Até ao início da década, a existência de decisões políticas que apontavam para a construção de um novo aeroporto que iria substituir a Portela ajuda a explicar o desinteresse das petrolíferas no projeto. Aliás o argumento do fim da Portela justificou durante anos a não existência de uma ligação de metro ao aeroporto, que só foi feita na década passada e pelo percurso mais longo possível. Mas a partir de 2015, ainda no tempo do anterior Governo, ficou consolidada a opção da Portela mais um, que passa por manter o atual aeroporto apoiado por estrutura complementar no Montijo, aceitando a proposta apresentada pela dona privada da ANA, o grupo francês Vinci que comprou a empresa em 2013.

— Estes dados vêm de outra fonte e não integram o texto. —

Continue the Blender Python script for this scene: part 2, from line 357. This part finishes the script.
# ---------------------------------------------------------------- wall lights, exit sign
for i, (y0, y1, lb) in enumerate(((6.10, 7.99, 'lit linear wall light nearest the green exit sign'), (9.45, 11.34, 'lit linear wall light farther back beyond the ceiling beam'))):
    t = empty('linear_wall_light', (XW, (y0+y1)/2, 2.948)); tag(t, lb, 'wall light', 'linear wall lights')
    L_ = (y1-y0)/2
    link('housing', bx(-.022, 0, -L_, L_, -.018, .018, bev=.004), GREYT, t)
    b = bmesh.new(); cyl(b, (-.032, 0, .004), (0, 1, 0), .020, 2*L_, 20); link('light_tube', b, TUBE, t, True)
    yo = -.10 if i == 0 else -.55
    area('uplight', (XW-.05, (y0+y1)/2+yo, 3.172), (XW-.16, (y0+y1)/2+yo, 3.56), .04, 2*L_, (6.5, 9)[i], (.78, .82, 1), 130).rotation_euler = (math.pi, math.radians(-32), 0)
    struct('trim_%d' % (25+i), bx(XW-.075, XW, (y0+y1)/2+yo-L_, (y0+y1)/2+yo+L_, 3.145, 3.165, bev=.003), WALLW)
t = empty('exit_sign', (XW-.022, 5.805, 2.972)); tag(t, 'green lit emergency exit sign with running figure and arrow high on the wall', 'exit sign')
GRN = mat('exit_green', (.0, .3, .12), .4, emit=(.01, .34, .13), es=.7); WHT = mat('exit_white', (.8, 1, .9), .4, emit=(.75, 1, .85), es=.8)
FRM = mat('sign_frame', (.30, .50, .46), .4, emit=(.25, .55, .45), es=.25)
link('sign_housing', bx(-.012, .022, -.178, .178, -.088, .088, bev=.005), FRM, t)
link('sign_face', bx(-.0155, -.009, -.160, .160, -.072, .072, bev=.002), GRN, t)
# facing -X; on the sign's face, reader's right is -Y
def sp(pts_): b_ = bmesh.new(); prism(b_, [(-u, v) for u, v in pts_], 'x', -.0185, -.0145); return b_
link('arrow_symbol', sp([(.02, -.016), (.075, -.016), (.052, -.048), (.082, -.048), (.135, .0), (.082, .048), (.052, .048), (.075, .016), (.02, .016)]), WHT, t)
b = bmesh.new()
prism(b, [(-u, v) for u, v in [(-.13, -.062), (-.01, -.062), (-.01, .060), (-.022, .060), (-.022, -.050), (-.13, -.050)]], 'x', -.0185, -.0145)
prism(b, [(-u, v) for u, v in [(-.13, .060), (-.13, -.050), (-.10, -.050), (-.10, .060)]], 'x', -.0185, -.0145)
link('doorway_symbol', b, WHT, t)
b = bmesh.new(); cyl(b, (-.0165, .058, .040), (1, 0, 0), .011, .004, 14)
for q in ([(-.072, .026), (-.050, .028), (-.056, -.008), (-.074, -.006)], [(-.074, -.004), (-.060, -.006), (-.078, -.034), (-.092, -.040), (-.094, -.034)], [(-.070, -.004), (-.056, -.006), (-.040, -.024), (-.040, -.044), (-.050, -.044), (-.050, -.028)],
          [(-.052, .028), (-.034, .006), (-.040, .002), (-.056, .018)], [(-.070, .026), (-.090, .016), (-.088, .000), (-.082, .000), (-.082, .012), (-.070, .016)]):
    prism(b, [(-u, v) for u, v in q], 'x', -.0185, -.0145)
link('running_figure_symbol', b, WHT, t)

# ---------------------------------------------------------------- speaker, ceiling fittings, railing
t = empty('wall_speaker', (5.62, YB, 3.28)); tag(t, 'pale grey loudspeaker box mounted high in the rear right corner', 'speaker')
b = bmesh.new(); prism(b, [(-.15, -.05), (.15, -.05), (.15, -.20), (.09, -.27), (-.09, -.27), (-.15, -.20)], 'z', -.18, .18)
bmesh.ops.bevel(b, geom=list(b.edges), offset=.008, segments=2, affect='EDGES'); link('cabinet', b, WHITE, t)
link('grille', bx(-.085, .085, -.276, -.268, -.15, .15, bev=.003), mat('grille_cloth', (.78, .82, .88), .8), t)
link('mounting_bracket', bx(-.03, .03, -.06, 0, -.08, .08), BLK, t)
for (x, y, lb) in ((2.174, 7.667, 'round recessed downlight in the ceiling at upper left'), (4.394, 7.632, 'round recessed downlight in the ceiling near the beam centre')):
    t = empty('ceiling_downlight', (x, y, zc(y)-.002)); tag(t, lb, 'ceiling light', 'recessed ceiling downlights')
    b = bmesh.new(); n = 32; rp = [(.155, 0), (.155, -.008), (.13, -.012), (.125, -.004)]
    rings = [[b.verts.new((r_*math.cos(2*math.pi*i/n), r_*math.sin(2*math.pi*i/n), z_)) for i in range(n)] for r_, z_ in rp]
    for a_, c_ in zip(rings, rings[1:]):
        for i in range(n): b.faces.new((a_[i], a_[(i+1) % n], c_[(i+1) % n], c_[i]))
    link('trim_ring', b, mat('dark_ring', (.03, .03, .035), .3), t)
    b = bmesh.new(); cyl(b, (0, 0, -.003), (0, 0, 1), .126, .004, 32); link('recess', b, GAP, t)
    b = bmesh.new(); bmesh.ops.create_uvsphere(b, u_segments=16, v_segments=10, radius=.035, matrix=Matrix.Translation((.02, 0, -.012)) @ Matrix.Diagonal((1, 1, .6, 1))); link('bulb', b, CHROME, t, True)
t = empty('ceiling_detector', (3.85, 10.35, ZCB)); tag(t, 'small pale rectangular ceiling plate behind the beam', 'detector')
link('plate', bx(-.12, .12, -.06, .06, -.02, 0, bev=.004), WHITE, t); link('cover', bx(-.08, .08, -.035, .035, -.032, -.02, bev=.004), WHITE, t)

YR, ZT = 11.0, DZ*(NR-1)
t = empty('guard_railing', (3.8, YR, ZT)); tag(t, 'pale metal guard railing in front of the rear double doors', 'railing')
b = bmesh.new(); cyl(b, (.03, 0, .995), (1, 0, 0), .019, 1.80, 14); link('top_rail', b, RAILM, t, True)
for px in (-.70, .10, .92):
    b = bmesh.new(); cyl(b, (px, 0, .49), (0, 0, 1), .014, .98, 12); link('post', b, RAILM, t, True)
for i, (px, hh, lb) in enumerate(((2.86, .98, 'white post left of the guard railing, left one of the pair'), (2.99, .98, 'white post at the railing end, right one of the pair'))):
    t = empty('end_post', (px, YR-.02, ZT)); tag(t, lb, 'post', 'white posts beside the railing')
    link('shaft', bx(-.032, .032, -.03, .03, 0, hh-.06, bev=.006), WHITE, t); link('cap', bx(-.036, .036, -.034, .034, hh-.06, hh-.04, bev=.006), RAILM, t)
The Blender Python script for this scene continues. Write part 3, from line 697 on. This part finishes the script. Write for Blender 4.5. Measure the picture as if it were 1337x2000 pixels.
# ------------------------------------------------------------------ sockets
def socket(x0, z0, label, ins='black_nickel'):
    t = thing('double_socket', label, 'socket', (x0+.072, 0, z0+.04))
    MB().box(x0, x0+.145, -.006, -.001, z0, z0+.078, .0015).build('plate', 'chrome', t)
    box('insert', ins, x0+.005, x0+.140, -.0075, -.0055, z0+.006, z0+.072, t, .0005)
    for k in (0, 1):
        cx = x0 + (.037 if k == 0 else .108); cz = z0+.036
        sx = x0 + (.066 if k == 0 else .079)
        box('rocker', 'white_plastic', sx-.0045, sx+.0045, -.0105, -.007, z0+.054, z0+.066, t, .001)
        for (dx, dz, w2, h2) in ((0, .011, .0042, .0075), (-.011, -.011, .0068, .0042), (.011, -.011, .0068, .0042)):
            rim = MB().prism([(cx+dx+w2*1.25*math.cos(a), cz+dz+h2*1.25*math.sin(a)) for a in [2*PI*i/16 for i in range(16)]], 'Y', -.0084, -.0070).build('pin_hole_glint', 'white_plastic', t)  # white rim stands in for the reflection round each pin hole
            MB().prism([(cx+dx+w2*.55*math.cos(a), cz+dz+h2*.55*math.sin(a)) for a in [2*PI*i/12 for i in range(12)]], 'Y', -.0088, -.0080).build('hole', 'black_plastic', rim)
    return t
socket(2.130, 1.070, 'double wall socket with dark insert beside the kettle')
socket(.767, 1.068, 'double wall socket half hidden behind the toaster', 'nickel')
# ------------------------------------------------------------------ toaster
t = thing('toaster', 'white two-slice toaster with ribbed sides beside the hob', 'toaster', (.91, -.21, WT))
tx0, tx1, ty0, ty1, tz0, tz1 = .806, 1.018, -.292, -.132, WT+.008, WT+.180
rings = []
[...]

E já no início deste ano, o Governo assinou um acordo com a dona da concessionária dos aeroportos, a Vinci, para implementar esta solução que prevê a expansão da capacidade aeroportuária do Humberto Delgado e manutenção desta infraestrutura durante várias décadas. Mas pela informação apresentada sobre o projeto e recolhida pelo Observador, esse projeto não contempla a construção de um pipeline para abastecer o atual aeroporto.
Na sequência da crise energética que afetou logo o aeroporto de Lisboa, o Observador contactou o Ministério das Infraestruturas, a ANA e a Galp, a petrolífera que é a maior acionista da Companhia Logística de Combustíveis, sobre a existência de estudos ou interesse em avaliar agora a construção desta infraestrutura. Até quinta-feira, apenas a concessionária do aeroporto respondeu:
“Pelo facto de, agora, haver maior clareza sobre o futuro do Aeroporto Humberto Delgado, acreditamos que a distribuição e o abastecimento de combustível por pipelines, poderá ser um investimento ponderado pelas empresas do sector petrolífero, que é quem tem competência e intervenção nesta área. A ANA Aeroportos de Portugal gostaria que este projeto fosse considerado num futuro próximo”. Um interesse publicamente manifestado mais de 20 anos depois de ter sido desativado o oleoduto que assegurava o abastecimento à Portela a partir da Matinha para dar lugar à Expo 98.